@Young:
They look fantastic, good work DCC… much appreciated.
I just re-uploaded it, correcting a few mistypes.
EDIT: My sincere apologies to the gentleman in Ohio who had to download it 3 times :/
I’ve also been working on a calculator based on math.
Here’s a link: https://mshih01.github.io/aacalc2/
It has most of the features of aa1942calc.com… multiwave support, rounds of battle, amphibious assault. (the missing feature is the monte carlo analysis to support extra large battles )
It also has advanced retreat options…
number of rounds.
number of attacking units <=
expected profit continuing < threshold
probability of winning < threshold
probability of losing air > threshold.
probability of killing defenders > threshold (strafe analysis).
The territory can also be marked as deadzone in the profit computation – in which case attacking captured land units count inf(-2), art(-3), arm(-4.5) towards the profit computation.
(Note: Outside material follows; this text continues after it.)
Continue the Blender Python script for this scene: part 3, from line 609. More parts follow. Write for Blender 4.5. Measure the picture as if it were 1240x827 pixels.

I think it’s even faster than your implementation. If you like, we can discuss implementation details.
@mshih I’ve taken a few extra passes to improve the speed of my implementation. When is the last time you’ve tested it?
At the time of my post. So last couple days. For example. Try 80 inf/art vs. 80 inf/art (160 vs. 160). My calculator runs in 0.2 seconds. I think yours currently crashes. But if you reduce to 120 vs. 120 (60 each), then yours takes 10+ seconds.
My calculator can handle 400 vs 400 (200 inf/art vs. 200 inf/art) in 10 seconds.
You can check out my repo on github: https://github.com/mshih01/aacalc2
The readme has a discussion on the algorithm… and it should be pretty fast – and memory efficient.
@djensen If you’re using typescript/javascript, my engine is available on npm.
npm install aacalc2
The webpage is basically something I vibe coded to showcase the engine.
@mshih Thanks. The engine won’t work for me because I support multiple games. I’m working on some changes.
@djensen Sure. Even if you don’t directly use the engine., maybe you can take advantage of some of the techniques?
I think the speed of my engine is due to:
@mshih Yeah, I’m trying to update the calculator to use some of your techniques.
I started with som benchmarks, yours blew mine out of the water. Your two subs got 2s and sunk my battleship.
Really nice work! You can probably guess which column is yours.
tiny-3v3 |
2.47 | 0.17 | 14.7× |
small-mixed |
7.27 | 0.34 | 21.6× |
medium-mixed |
74.9 | 1.20 | 62.3× |
aa-medium |
265.1 | 2.07 | 127.9× |
aa-heavy |
2484.7 | 6.29 | 394.9× |
large-mixed |
538.9 | 2.20 | 245.5× |
@djensen Aside from the pure speed. My calculator has some neat advanced features like:
Compute the probability of winning for all sub-battles in one pass. This allows a second pass to implement things like retreat if the probability of winning the battle is too low.
Compute the Expected profit for all sub-battles in one pass. This allows a second pass to implement retreat if the EV profit is too low (typically retreat if EV is negative).
Strafe analysis is_deadzone, combined with the territory value can be used to model a variety of strafe scenarios.
e.g. If strafing from a capital with a large army next door… a large negative value is warranted. (russia IPC’s * 2 + russia territory IPC value. + value of other allied units lost if the strafe turns into take. Using large values like -50 IPC’s is fair.
If strafing from W.Russia… and W Russia is safe even if the strafe fails and the territory is captured, a normal positive territory value is good enough.